- DATASET EXCERPTS
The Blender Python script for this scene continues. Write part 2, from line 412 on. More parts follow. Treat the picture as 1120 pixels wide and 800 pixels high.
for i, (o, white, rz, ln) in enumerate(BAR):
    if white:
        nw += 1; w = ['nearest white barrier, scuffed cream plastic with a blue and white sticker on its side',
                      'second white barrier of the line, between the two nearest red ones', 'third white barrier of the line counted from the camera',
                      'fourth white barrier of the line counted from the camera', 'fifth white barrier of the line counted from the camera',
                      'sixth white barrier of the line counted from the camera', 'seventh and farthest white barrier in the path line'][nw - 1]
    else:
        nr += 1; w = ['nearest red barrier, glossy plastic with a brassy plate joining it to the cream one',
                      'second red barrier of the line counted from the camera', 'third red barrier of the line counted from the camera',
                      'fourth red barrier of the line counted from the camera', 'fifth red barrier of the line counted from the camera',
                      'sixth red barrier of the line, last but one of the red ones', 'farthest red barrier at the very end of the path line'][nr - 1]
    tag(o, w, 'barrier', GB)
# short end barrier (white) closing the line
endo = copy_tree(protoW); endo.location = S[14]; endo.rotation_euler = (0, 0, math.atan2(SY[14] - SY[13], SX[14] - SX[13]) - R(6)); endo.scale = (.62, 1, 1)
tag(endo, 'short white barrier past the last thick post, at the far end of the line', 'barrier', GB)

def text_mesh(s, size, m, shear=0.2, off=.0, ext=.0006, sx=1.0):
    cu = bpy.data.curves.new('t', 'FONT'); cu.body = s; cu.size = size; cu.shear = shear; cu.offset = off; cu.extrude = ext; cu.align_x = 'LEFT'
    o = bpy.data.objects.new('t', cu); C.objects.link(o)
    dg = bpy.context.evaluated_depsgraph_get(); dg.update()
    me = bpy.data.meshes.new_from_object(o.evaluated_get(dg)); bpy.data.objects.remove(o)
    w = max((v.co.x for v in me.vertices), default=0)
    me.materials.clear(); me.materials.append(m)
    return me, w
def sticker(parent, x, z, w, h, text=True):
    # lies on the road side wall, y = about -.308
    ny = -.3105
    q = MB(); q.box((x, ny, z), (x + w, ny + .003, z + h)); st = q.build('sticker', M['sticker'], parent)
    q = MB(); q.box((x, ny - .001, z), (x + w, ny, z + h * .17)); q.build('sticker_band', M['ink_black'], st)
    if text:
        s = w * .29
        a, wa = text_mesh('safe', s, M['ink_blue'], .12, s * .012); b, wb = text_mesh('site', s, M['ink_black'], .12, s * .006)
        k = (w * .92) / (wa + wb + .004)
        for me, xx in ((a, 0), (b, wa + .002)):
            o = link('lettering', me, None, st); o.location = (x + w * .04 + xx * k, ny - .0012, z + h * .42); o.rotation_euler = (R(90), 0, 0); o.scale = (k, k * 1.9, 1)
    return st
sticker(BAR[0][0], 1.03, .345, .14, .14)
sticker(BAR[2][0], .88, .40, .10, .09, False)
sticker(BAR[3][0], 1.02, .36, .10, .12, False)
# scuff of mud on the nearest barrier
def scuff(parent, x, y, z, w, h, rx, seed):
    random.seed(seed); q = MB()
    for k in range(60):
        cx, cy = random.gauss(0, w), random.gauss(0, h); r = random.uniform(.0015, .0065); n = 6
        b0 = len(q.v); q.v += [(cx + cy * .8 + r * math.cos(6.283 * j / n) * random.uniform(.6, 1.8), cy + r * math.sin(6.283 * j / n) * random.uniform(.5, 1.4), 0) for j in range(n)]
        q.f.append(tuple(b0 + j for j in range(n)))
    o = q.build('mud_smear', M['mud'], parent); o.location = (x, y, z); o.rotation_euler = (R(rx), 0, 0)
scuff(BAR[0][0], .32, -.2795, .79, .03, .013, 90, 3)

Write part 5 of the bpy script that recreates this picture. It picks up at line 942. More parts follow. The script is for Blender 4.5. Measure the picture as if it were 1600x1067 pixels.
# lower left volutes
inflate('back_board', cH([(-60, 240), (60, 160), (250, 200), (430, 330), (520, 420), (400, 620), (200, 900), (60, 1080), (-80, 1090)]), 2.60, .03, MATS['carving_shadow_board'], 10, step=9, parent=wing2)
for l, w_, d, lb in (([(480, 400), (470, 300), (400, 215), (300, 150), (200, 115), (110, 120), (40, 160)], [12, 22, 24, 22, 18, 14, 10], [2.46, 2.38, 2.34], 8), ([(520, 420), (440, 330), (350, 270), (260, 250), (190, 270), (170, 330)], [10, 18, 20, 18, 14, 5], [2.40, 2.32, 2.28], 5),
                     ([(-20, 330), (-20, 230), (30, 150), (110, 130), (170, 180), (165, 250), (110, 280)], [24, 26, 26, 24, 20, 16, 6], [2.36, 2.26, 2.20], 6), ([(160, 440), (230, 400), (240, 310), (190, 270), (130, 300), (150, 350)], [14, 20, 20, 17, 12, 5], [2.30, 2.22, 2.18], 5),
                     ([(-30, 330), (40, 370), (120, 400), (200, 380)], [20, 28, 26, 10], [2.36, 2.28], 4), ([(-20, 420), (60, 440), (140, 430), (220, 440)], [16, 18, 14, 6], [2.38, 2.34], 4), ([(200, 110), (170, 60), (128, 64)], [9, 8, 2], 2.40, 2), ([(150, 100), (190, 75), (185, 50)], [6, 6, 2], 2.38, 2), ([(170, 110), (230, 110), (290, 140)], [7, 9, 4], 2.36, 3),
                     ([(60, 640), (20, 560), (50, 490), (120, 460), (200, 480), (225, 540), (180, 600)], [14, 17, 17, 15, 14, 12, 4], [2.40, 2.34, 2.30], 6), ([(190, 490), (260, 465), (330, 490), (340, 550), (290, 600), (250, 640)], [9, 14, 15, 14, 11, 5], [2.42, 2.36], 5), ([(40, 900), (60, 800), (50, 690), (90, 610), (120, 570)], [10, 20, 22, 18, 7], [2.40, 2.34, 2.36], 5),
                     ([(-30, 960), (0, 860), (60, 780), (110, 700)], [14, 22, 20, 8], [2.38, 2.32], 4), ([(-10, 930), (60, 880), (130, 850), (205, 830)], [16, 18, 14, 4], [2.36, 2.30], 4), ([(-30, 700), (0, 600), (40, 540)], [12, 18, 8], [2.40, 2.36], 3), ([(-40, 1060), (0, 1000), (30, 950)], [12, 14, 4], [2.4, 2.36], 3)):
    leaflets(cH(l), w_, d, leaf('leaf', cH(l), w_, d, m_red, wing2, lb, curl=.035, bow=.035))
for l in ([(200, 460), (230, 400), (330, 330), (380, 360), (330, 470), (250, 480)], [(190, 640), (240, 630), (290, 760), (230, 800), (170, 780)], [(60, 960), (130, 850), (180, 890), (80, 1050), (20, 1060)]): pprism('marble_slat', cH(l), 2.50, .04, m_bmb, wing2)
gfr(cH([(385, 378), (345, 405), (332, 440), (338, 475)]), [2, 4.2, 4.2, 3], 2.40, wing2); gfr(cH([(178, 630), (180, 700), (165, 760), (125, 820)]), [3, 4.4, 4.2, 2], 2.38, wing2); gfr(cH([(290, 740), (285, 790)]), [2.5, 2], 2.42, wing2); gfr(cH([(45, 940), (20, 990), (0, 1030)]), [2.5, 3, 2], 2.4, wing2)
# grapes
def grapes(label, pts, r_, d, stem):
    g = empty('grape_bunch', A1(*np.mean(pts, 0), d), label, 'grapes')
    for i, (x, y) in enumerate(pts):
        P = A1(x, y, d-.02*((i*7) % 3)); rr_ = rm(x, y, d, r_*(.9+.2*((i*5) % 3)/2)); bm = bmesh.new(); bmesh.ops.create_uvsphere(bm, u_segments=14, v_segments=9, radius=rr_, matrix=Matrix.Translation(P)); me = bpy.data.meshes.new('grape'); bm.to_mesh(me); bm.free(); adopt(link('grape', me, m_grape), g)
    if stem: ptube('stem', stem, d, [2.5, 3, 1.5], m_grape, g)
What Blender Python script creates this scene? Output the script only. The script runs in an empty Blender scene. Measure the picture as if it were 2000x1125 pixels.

- GIVEN TASK
Taking the lines above, repeat exactly those from the line that contains "Write part 5" through the line that contains "# lower left volutes", and both of those lines as well. Include nothing else.

- COMPLETED TASK
Write part 5 of the bpy script that recreates this picture. It picks up at line 942. More parts follow. The script is for Blender 4.5. Measure the picture as if it were 1600x1067 pixels.
# lower left volutes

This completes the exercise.